To do >>
From the first line of the data below, copy each line up to the one containing "o = link('bin_liner', bm, M['liner'], wb, True)", and include that line too.

Data extract >>
++++++++++++++++++++
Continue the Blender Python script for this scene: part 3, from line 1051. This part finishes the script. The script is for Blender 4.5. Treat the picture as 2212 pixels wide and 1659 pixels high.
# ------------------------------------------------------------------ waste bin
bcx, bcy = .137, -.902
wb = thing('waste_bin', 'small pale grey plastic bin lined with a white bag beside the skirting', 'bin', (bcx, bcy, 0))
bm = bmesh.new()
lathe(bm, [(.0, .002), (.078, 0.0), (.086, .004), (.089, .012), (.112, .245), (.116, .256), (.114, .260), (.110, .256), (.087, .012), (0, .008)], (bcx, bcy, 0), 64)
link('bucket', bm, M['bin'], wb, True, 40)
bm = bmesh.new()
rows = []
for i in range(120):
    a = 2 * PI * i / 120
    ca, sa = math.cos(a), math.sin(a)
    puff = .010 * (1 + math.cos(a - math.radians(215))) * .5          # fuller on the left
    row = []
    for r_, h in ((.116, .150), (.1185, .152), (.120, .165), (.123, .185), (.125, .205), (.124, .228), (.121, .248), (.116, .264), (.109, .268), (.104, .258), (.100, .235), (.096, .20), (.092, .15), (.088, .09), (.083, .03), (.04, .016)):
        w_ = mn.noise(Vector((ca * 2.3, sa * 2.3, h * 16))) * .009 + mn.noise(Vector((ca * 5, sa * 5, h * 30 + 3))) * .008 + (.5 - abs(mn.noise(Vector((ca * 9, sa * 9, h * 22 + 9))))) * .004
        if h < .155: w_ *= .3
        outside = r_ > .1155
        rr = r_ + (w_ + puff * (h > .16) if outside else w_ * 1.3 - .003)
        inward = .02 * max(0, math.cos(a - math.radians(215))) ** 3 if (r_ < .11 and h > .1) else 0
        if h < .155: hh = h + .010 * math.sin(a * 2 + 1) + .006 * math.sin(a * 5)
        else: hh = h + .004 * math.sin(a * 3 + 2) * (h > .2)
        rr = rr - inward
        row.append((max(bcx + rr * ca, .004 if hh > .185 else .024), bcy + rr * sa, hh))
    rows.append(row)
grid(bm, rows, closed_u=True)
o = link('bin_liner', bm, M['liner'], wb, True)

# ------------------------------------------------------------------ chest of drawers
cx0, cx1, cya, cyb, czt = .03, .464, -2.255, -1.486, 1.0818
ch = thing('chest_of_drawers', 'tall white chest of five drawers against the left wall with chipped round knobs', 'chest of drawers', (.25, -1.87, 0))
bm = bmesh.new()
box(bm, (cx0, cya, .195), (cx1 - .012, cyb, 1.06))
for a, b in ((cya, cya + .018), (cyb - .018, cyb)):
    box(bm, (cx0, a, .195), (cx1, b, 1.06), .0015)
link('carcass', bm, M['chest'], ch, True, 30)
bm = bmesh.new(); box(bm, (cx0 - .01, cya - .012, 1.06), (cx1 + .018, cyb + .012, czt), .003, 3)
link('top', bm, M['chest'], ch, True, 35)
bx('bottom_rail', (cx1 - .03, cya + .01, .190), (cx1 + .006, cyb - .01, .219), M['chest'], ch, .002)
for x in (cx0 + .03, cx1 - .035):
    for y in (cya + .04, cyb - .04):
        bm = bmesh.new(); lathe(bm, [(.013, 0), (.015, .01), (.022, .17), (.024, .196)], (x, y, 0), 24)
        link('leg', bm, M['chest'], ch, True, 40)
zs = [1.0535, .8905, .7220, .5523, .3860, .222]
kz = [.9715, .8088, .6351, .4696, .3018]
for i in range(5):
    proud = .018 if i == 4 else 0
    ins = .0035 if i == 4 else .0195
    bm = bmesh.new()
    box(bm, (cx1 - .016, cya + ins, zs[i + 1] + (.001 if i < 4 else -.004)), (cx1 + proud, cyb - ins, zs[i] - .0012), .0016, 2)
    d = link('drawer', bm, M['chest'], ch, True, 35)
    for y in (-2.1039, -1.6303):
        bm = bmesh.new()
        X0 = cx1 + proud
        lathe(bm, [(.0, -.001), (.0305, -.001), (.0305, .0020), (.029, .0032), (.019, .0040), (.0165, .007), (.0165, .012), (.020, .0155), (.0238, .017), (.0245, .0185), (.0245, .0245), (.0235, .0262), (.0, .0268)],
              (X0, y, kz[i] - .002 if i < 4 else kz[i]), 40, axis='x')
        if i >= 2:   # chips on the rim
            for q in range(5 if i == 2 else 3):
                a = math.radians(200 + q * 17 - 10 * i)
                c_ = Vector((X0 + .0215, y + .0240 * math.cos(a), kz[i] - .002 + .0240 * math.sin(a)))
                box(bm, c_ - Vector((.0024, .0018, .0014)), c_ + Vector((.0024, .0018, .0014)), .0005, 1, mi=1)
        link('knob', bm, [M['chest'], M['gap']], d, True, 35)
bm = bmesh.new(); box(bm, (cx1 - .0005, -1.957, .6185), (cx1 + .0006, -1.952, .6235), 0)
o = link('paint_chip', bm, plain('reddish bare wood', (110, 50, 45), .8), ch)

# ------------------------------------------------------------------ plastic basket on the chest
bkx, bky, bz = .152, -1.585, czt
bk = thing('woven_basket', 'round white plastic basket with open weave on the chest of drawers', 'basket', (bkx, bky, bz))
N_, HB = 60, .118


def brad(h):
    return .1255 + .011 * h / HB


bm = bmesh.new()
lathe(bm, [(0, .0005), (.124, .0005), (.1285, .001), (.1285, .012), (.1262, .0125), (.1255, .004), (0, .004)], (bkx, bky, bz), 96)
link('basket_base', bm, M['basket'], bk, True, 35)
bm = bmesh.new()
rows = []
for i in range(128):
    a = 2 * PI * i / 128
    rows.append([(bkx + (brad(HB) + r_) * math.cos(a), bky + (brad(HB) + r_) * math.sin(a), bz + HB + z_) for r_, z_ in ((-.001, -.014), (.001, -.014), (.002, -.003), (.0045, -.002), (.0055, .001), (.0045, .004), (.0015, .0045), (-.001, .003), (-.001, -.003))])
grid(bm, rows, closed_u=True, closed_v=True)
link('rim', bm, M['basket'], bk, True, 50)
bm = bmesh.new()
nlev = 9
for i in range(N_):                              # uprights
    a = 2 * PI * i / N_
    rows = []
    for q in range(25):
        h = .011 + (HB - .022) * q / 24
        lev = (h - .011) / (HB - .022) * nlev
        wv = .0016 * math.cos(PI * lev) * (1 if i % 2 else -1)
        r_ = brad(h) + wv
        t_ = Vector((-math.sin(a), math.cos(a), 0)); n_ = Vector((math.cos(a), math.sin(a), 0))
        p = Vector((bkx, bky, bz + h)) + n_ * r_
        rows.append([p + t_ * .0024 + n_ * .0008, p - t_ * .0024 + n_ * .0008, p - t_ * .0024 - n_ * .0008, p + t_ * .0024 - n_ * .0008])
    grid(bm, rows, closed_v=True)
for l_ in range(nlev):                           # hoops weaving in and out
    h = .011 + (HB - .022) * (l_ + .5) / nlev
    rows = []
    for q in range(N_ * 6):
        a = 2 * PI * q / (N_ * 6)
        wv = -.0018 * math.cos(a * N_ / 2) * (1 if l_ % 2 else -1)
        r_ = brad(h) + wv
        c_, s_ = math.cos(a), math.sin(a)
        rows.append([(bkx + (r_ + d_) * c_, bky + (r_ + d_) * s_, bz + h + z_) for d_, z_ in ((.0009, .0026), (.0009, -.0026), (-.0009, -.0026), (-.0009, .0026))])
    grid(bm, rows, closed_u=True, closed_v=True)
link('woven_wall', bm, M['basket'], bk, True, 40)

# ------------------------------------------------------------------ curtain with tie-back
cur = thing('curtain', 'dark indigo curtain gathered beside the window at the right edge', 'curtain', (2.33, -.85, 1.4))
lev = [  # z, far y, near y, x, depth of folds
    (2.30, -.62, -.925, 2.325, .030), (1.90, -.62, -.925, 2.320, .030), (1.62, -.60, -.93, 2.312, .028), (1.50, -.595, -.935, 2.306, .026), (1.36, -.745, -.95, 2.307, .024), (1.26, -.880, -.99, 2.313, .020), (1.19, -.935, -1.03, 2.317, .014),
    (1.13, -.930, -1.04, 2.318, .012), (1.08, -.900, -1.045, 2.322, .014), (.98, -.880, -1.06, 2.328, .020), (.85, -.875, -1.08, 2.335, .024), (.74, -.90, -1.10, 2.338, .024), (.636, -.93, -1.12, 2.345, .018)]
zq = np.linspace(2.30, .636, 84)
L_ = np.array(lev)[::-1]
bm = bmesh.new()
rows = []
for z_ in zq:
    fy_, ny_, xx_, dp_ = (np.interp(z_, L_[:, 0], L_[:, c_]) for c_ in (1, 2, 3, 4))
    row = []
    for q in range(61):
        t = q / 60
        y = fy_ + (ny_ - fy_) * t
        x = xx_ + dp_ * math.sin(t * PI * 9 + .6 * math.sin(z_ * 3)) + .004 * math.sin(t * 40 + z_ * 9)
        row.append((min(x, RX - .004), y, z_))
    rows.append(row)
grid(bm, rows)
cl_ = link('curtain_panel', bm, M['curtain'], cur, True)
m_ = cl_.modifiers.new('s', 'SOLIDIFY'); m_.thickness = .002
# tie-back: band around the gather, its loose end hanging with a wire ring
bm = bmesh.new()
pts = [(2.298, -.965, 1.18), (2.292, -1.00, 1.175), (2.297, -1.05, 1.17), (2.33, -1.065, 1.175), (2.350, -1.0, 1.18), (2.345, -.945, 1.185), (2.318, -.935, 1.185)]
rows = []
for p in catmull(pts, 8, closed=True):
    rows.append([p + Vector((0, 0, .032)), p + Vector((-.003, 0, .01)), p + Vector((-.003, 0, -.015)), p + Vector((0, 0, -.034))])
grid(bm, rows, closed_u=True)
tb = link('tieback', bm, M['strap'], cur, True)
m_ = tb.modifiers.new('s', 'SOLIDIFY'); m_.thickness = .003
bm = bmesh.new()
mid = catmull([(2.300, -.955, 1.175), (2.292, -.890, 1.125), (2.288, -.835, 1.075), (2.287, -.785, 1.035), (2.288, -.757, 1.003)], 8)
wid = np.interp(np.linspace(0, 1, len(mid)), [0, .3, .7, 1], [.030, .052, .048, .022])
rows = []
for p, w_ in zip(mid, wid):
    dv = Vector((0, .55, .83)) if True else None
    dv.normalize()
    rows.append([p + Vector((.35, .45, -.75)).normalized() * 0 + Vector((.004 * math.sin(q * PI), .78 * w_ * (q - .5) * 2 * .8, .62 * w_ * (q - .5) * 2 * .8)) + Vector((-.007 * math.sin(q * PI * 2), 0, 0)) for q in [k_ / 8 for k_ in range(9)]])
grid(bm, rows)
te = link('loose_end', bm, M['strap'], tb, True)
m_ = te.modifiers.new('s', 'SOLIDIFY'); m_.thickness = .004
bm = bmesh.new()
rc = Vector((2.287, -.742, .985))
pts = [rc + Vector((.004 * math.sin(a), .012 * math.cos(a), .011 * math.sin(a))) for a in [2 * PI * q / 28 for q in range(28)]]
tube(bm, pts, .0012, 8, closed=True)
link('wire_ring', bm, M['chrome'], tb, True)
++++++++++++++++++++
Right answer >>
Continue the Blender Python script for this scene: part 3, from line 1051. This part finishes the script. The script is for Blender 4.5. Treat the picture as 2212 pixels wide and 1659 pixels high.
# ------------------------------------------------------------------ waste bin
bcx, bcy = .137, -.902
wb = thing('waste_bin', 'small pale grey plastic bin lined with a white bag beside the skirting', 'bin', (bcx, bcy, 0))
bm = bmesh.new()
lathe(bm, [(.0, .002), (.078, 0.0), (.086, .004), (.089, .012), (.112, .245), (.116, .256), (.114, .260), (.110, .256), (.087, .012), (0, .008)], (bcx, bcy, 0), 64)
link('bucket', bm, M['bin'], wb, True, 40)
bm = bmesh.new()
rows = []
for i in range(120):
    a = 2 * PI * i / 120
    ca, sa = math.cos(a), math.sin(a)
    puff = .010 * (1 + math.cos(a - math.radians(215))) * .5          # fuller on the left
    row = []
    for r_, h in ((.116, .150), (.1185, .152), (.120, .165), (.123, .185), (.125, .205), (.124, .228), (.121, .248), (.116, .264), (.109, .268), (.104, .258), (.100, .235), (.096, .20), (.092, .15), (.088, .09), (.083, .03), (.04, .016)):
        w_ = mn.noise(Vector((ca * 2.3, sa * 2.3, h * 16))) * .009 + mn.noise(Vector((ca * 5, sa * 5, h * 30 + 3))) * .008 + (.5 - abs(mn.noise(Vector((ca * 9, sa * 9, h * 22 + 9))))) * .004
        if h < .155: w_ *= .3
        outside = r_ > .1155
        rr = r_ + (w_ + puff * (h > .16) if outside else w_ * 1.3 - .003)
        inward = .02 * max(0, math.cos(a - math.radians(215))) ** 3 if (r_ < .11 and h > .1) else 0
        if h < .155: hh = h + .010 * math.sin(a * 2 + 1) + .006 * math.sin(a * 5)
        else: hh = h + .004 * math.sin(a * 3 + 2) * (h > .2)
        rr = rr - inward
        row.append((max(bcx + rr * ca, .004 if hh > .185 else .024), bcy + rr * sa, hh))
    rows.append(row)
grid(bm, rows, closed_u=True)
o = link('bin_liner', bm, M['liner'], wb, True)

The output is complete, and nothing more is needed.